Johnny Cash, Personal File (Columbia/Legacy)

 

This two-disc set of solo tracks recorded by Johnny Cash at home in the ’70s, has the feel of a big deal, but it’s most significant as evidence that Cash was a more complex person than his Man in Black image suggested. For every hard-nosed murder ballad, crime story and tortured love lyric, there’s a song like “My Mother Was a Lady” and “The Engineer’s Dying Child.” While Dylan’s taste in folk songs ran to the wild and strange that Harry Smith documented on The Anthology of American Folk Music, Cash often chose the conventional and homiletic, often picking songs that tie up neatly into clear, unmistakable messages.

 

The quiet dignity in Cash’s performance, though, makes the songs interesting.

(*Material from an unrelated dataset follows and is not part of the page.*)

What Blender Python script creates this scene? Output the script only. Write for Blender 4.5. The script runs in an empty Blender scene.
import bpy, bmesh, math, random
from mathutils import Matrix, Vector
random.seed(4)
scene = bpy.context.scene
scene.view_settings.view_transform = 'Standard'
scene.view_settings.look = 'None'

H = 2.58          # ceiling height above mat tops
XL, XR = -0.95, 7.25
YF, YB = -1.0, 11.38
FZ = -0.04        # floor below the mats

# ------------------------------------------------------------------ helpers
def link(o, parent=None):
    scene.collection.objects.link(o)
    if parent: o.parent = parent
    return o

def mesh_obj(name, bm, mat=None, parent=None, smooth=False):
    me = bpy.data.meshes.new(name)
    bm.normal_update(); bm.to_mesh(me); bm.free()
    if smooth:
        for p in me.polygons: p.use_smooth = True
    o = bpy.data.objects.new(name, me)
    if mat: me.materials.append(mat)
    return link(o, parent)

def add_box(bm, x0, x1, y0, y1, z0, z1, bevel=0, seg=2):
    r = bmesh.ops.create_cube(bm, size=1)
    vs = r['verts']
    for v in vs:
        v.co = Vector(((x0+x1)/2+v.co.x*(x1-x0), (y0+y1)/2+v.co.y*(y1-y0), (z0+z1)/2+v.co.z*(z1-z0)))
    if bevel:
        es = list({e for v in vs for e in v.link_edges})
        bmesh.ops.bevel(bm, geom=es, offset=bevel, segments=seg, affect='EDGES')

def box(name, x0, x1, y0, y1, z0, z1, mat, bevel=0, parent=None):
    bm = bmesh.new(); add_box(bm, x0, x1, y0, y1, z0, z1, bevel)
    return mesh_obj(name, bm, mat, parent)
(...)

It also blurs the distinction between folk songs, pieces by Carlene Carter, Doug Kershaw and Rodney Crowell, and his own contributions. He makes the songs sound as if they’ve always existed, and that growing old surrounded by a large, spiritual family is the only worthwhile thing in life. And who knows? Maybe that was the only thing he wanted, and maybe the man who had those ambitions is the guy inside the singer of “Folsom Prison Blues” and “I Walk the Line.” He’s not as dynamic, nor does he ripple with danger, but he’s closer to most of us than those singers are.